Another water-related project might take longer to complete, Myers said. A 1995 study revealed problems with the transmission line leading from the water storage tanks to the town, she said.

"It's aging," Myers said. "We just cross our fingers every day that nothing will happen."

Before the line can be replaced, the town will need to conduct a planning and engineering process, consider whether to take the replacement line through a shorter route and find about $500,000 in funding, Myers said.

"It's going to probably be a couple of years, but if we don't get it started, we'll never get it done," she said.

Because grants for this type of project are hard to come by, the transmission line will probably involve another loan, and, ultimately, a higher utility bill for town residents, Myers said. However, she said the town will try to minimize the impact.

"We want to keep the yearly cost down so it doesn't affect our customers," she said.

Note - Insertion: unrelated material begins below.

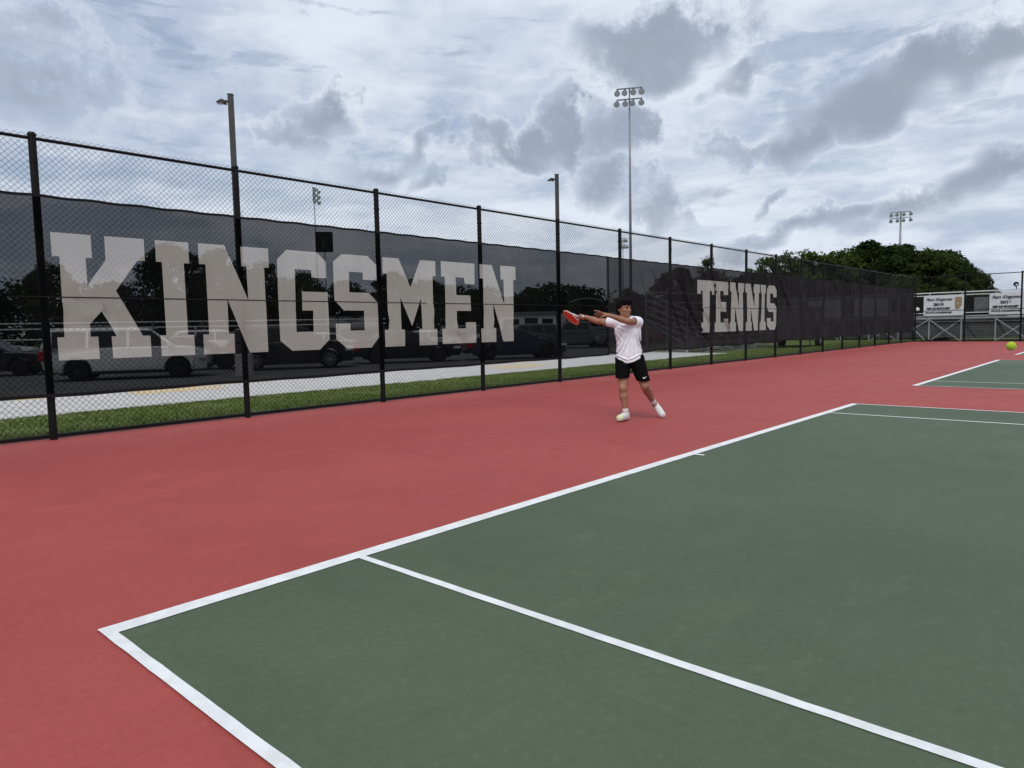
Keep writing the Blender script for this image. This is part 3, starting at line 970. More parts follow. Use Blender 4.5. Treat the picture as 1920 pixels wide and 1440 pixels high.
flood_mast((58.1, 34.0), 24.1, 'tall grey floodlight mast with eight lamps standing behind the tennis player', math.radians(-150), gap=1.0, scale=0.62, r0=0.17)
flood_mast((135.3, 28.6), 20.1, 'distant floodlight mast with eight lamps in front of the wooded hill', math.radians(-172), half=1.5, gap=1.0, scale=0.66, r0=0.3)
flood_mast((58.5, 89.0), 22.9, 'thin far floodlight mast seen through the fence above the letter G', math.radians(-60), rows=(2, 2, 2), half=0.65, gap=0.8, scale=0.7, r0=0.14)
flood_mast((137.4, 86.3), 21.5, 'farthest floodlight mast, only its lamps showing left of the tall mast', math.radians(-150), half=0.9, gap=1.4, scale=0.8, r0=0.16)
# bird-box sized junction on the distant mast
bm_ = bpy.data.objects['floodlight_mast.001']
MB().box(-0.5, -0.6, 10.3, 0.5, 0.6, 10.65).build('service_box', M['white_paint'], bm_)
MB().box(-0.55, -1.0, 4.5, 0.55, 1.0, 5.0).build('speaker_cluster', M['galv'], bm_)

# ------------------------------------------------------------------ parking section sign
root = empty('section_sign', (23.75, 34.1, ZL), math.radians(-125))
tag(root, 'black square sign with a dark letter E on a thin post behind the letter S', 'sign')
MB().tube([(0, 0, 0), (0, 0, 6.6)], 0.035, 8).build('post', M['galv'], root)
pn = MB().box(0.04, -0.52, 6.32, 0.08, 0.52, 7.56).build('panel', M['black_matte'], root, bevel=0.02)
b = MB()
for (a0, z0, a1, z1) in ((-0.16, 6.6, -0.06, 7.28), (-0.06, 7.18, 0.17, 7.28), (-0.06, 6.89, 0.12, 6.99), (-0.06, 6.6, 0.17, 6.70)):
    b.box(0.081, min(a0, a1), z0, 0.084, max(a0, a1), z1)
b.build('letter', mat('grey_ink', (0.05, 0.05, 0.055), 0.6, 0.2), pn)


# ------------------------------------------------------------------ vehicles
def arc_pts(cx, cz, r, a0, a1, n):
    return [(cx + r * math.cos(a0 + (a1 - a0) * i / n), cz + r * math.sin(a0 + (a1 - a0) * i / n)) for i in range(n + 1)]


def car(label, style, paint, loc, rz, rim='rim', z=ZL, rails=False):
    """x forward, y left; lower body with real wheel arches, tapered cabin, windows, lamps, wheels"""
    P = dict(
        van=dict(L=5.05, W=1.96, H=1.78, wb=3.0, fx=0.98, r=0.345, hood=[(2.50, .62), (2.46, .86), (2.1, 1.02), (1.55, 1.10)], belt=1.08, rear=[(-2.53, 1.10), (-2.55, .70)],
                 cab=[(1.60, 1.05), (0.72, 1.70), (0.2, 1.76), (-1.9, 1.76), (-2.30, 1.70), (-2.52, 1.05)], pil=[0.98, 0.05, -1.15, -2.2]),
        suv=dict(L=4.8, W=1.95, H=1.74, wb=2.82, fx=0.95, r=0.37, hood=[(2.38, .66), (2.36, .96), (2.1, 1.06), (1.25, 1.14)], belt=1.12, rear=[(-2.40, 1.10), (-2.42, .72)],
                 cab=[(1.30, 1.10), (0.55, 1.66), (0.1, 1.73), (-1.6, 1.72), (-2.05, 1.66), (-2.36, 1.10)], pil=[0.75, -0.1, -1.1, -2.05]),
        sedan=dict(L=4.8, W=1.84, H=1.46, wb=2.8, fx=1.0, r=0.33, hood=[(2.38, .56), (2.34, .74), (1.9, .86), (1.05, .96)], belt=0.95, rear=[(-2.2, 1.02), (-2.38, .96), (-2.42, .60)],
                   cab=[(1.12, .94), (0.25, 1.40), (-0.2, 1.45), (-0.9, 1.43), (-1.3, 1.36), (-2.02, .98)], pil=[0.55, -0.3, -1.15, -1.6]),
        pickup=dict(L=5.7, W=2.0, H=1.86, wb=3.6, fx=1.0, r=0.40, hood=[(2.83, .78), (2.80, 1.08), (2.5, 1.18), (1.55, 1.24)], belt=1.22, rear=[(-2.82, 1.20), (-2.85, .75)],
                    cab=[(1.62, 1.20), (0.95, 1.78), (0.5, 1.85), (-0.5, 1.85), (-0.85, 1.80), (-1.0, 1.20)], pil=[1.1, 0.2, -0.75, -0.85]),
    )[style]
    root = empty({'van': 'minivan', 'suv': 'sport_utility_car', 'sedan': 'sedan_car', 'pickup': 'pickup_truck'}[style], (loc[0], loc[1], z), rz)
    tag(root, label, {'van': 'van', 'suv': 'car', 'sedan': 'car', 'pickup': 'truck'}[style], 'cars in the parking lot')
    pm = M['car_' + paint]
    hw = P['W'] / 2
    xf = P['L'] / 2 - P['fx']
    xr = xf - P['wb']
    ra = P['r'] + 0.065
    zb = 0.26
    poly = [(P['L'] / 2 - 0.1, zb + 0.02)] + P['hood'] + [(0.0, P['belt'] + 0.02)] + P['rear'] + [(-P['L'] / 2 + 0.08, zb + 0.1)]
    ah = math.asin(min(0.95, (zb - P['r']) / ra)) if zb < P['r'] else 0
    for cx in (xr, xf):
        poly += [(cx + ra * math.cos(a), P['r'] + ra * math.sin(a)) for a in np.linspace(PI - ah, ah, 11)]
    mb = MB().prism(poly, 'y', -hw, hw)
    vs = []
    for (x, y, z_) in mb.v:
        e = max(0.0, (abs(x) - (P['L'] / 2 - 0.75)) / 0.75)
        k = 1.0 - 0.20 * e * e - (0.05 if z_ < zb + 0.08 else 0.0) - 0.04 * max(0, (z_ - 0.75))
        vs.append((x, y * k, z_))
    mb.v = vs
    body = mb.build('body', pm, root, bevel=0.06, seg=3)
    body.data.polygons.foreach_set('use_smooth', [True] * len(body.data.polygons))
    cb = P['cab']
    n = len(cb)
    zmin, zmax = min(p[1] for p in cb), max(p[1] for p in cb)

    def hwz(zv):
        return hw * 0.955 - (zv - zmin) / (zmax - zmin) * hw * 0.19
    V = [(x, -hwz(zv), zv) for x, zv in cb] + [(x, hwz(zv), zv) for x, zv in cb]
    Fc = [tuple(range(n)), tuple(reversed(range(n, 2 * n)))] + [(i, (i + 1) % n, (i + 1) % n + n, i + n) for i in range(n)]
    MB().add(V, Fc).build('cabin', pm, root, bevel=0.07, seg=3)
    # glass: side panes between pillars, windscreen, rear pane
    top = zmax - 0.13
    zlo = zmin + 0.05

    def xedge(front, zv):
        pts = cb[:3] if front else cb[-3:][::-1]
        for (xa, za), (xb, zb2) in zip(pts[:-1], pts[1:]):
            if za <= zv <= zb2:
                return xa + (xb - xa) * (zv - za) / (zb2 - za)
        return pts[-1][0]
    pil = P['pil']
    for sgn in (-1, 1):
        for i in range(len(pil)):
            if i == 0:
                a_lo, a_hi = xedge(True, zlo) - 0.16, xedge(True, top) - 0.07
            else:
                a_lo = a_hi = pil[i] if i < len(pil) - 0 else pil[-1]
            if i == 0:
                b_lo = b_hi = pil[1] + 0.05
            elif i + 1 < len(pil):
                a_lo = a_hi = pil[i] - 0.03
                b_lo = b_hi = pil[i + 1] + 0.05
                lim_lo, lim_hi = xedge(False, zlo) + 0.14, xedge(False, top) + 0.12
                b_lo, b_hi = max(b_lo, lim_lo), max(b_hi, lim_hi)
            else:
                continue
            if a_lo - b_lo < 0.15:
                continue
            y0, y1 = sgn * (hwz(zlo) + 0.004), sgn * (hwz(top) + 0.004)
            y0i, y1i = sgn * (hwz(zlo) - 0.03), sgn * (hwz(top) - 0.03)
            vs = [(a_lo, y0, zlo), (b_lo, y0, zlo), (b_hi, y1, top), (a_hi, y1, top), (a_lo, y0i, zlo), (b_lo, y0i, zlo), (b_hi, y1i, top), (a_hi, y1i, top)]
            MB().add(vs, [(0, 1, 2, 3), (7, 6, 5, 4), (0, 4, 5, 1), (1, 5, 6, 2), (2, 6, 7, 3), (3, 7, 4, 0)]).build('side_window', M['glass'], root)
        # handles, mirror, lower trim
        for hx in (pil[1] + 0.18, pil[2] + 0.18):
            MB().box(hx, sgn * hw * 0.975 - 0.02, P['belt'] - 0.15, hx + 0.17, sgn * hw * 0.975 + 0.025, P['belt'] - 0.115).build('door_handle', pm, root, bevel=0.008)
        MB().box(xr + ra + 0.05, sgn * hw * 0.95 - 0.03, zb - 0.03, xf - ra - 0.05, sgn * hw * 0.95 + 0.035, zb + 0.06).build('sill_trim', M['trim'], root)
        mx = xedge(True, zlo) - 0.25
        MB().box(mx, sgn * (hw * 0.93), P['belt'] + 0.0, mx + 0.12, sgn * (hw * 0.93 + 0.22), P['belt'] + 0.16).build('mirror', pm, root, bevel=0.03)
        # lamps
        hy = hw * 0.80
        zt = P['belt'] - 0.12
        rx = P['rear'][-1][0]
        MB().box(rx - 0.02, sgn * hy - 0.13, zt - 0.26, rx + 0.26, sgn * hy + 0.12, zt + 0.06).build('tail_lamp', M['tail'], root, bevel=0.03)
        fx = P['hood'][1][0]
        MB().box(fx - 0.30, sgn * hy - 0.19, P['hood'][0][1] + 0.02, fx + 0.015, sgn * hy + 0.05, P['hood'][1][1] - 0.05).build('headlight', M['head'], root, bevel=0.03)
    for front in (True, False):
        if style == 'pickup' and not front:
            pass
        pts = cb[:2] if front else cb[-2:][::-1]
        (xa, za), (xb, zb2) = pts
        d = Vector((xb - xa, 0, zb2 - za)).normalized()
        nrm = Vector((d.z, 0, -d.x)) if front else Vector((-d.z, 0, d.x))
        p0 = Vector((xa, 0, za)) + d * 0.07
        p1 = Vector((xb, 0, zb2)) - d * 0.05
        vs = []
        for off in (0.006, -0.02):
            for pp in (p0, p1):
                w_ = hwz(pp.z) - 0.09
                vs += [pp + nrm * off + Vector((0, -w_, 0)), pp + nrm * off + Vector((0, w_, 0))]
        MB().add(vs, [(0, 1, 3, 2), (4, 6, 7, 5), (0, 2, 6, 4), (1, 5, 7, 3), (0, 4, 5, 1), (2, 3, 7, 6)]).build('windshield' if front else 'rear_window', M['glass'], root)
    MB().box(P['L'] / 2 - 0.12, -hw * 0.72, zb + 0.03, P['L'] / 2 - 0.005, hw * 0.72, zb + 0.20).build('front_bumper_grille', M['trim'], root, bevel=0.02)
    MB().box(-P['L'] / 2 - 0.01, -hw * 0.75, zb + 0.06, -P['L'] / 2 + 0.13, hw * 0.75, zb + 0.20).build('rear_bumper', M['trim'], root, bevel=0.02)
    if style == 'pickup':
        MB().box(-P['L'] / 2 + 0.12, -hw * 0.84, P['belt'] - 0.02, -1.1, hw * 0.84, P['belt'] + 0.032).build('bed_liner', M['trim'], root)
    if rails:
        for sgn in (-1, 1):
            yy = sgn * (hwz(zmax) - 0.06)
            MB().tube([(0.1, yy, zmax + 0.0), (0.0, yy, zmax + 0.05), (-1.75, yy, zmax + 0.05), (-1.85, yy, zmax)], 0.018, 6).build('roof_rail', M['rim'], root)
    w0 = None
    for cx in (xf, xr):
        for sgn in (-1, 1):
            if w0 is None:
                w0 = empty('wheel'); w0.parent = root
                R = P['r']
                MB().lathe([(R * 0.66, -0.10), (R * 0.93, -0.11), (R, -0.07), (R, 0.07), (R * 0.93, 0.11), (R * 0.66, 0.10)], axis=(0, 1, 0), n=28).build('tyre', M['tyre'], w0, smooth=True)
                rm = MB().lathe([(R * 0.67, -0.09), (R * 0.67, 0.095), (R * 0.62, 0.10), (R * 0.60, 0.04)], axis=(0, 1, 0), n=28)
                for k in range(10):
                    a = 2 * PI * k / 10
                    rm.beam((math.sin(a) * R * 0.12, 0.085, math.cos(a) * R * 0.12), (math.sin(a) * R * 0.63, 0.09, math.cos(a) * R * 0.63), 0.035, 0.035, up=(0, 1, 0))
                rm.lathe([(0.0, 0.10), (R * 0.16, 0.10), (R * 0.18, 0.06)], axis=(0, 1, 0), n=14)
                rm.build('rim', M[rim], w0)
                MB().lathe([(0.0, 0.02), (R * 0.64, 0.02)], axis=(0, 1, 0), n=20).build('brake_disc', M['trim'], w0)
                w = w0
            else:
                w = copy_tree(w0, root)
            w.location = (cx, sgn * (hw - 0.135), P['r'])
            w.rotation_euler = (0, rnd.uniform(0, 6), 0 if sgn > 0 else PI)
    MB().box(-P['L'] / 2 + 0.5, -hw * 0.75, 0.2, P['L'] / 2 - 0.5, hw * 0.75, zb + 0.05).build('underbody', M['trim'], root)
    return root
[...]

Last month, the council approved the sale of general obligation bonds to help repay the water storage tank loan.

Another priority for the year will be projects to extend a walking trail at Veterans Park and create a second entrance to the park from Cave Hill Road, along with a small pond on that side, Myers said.

The projects are part of the third phase of a five-year plan for the park, she said.

The town has submitted a grant request for funding to extend the walking trail around the perimeter of the park, crossing behind the new library, she said. Officials are working on grant requests for the other work, she said.

A program Myers began in 1997 to overlay all the streets and lanes in the older section of town will be completed this year with the repaving of Bowman and Newman lanes, she said. Next, the town will begin overlaying the first portion of Geiser Way in the Whispering Hills development, the first of the town's newer streets to need attention, she said.

Other plans for the future of the town have been incorporated in an updated and revised comprehensive plan, which will be presented in a public hearing Thursday at 7 p.m. in Town Hall, Myers said.

"Once that's approved, that will show how and where the town wants to go," she said.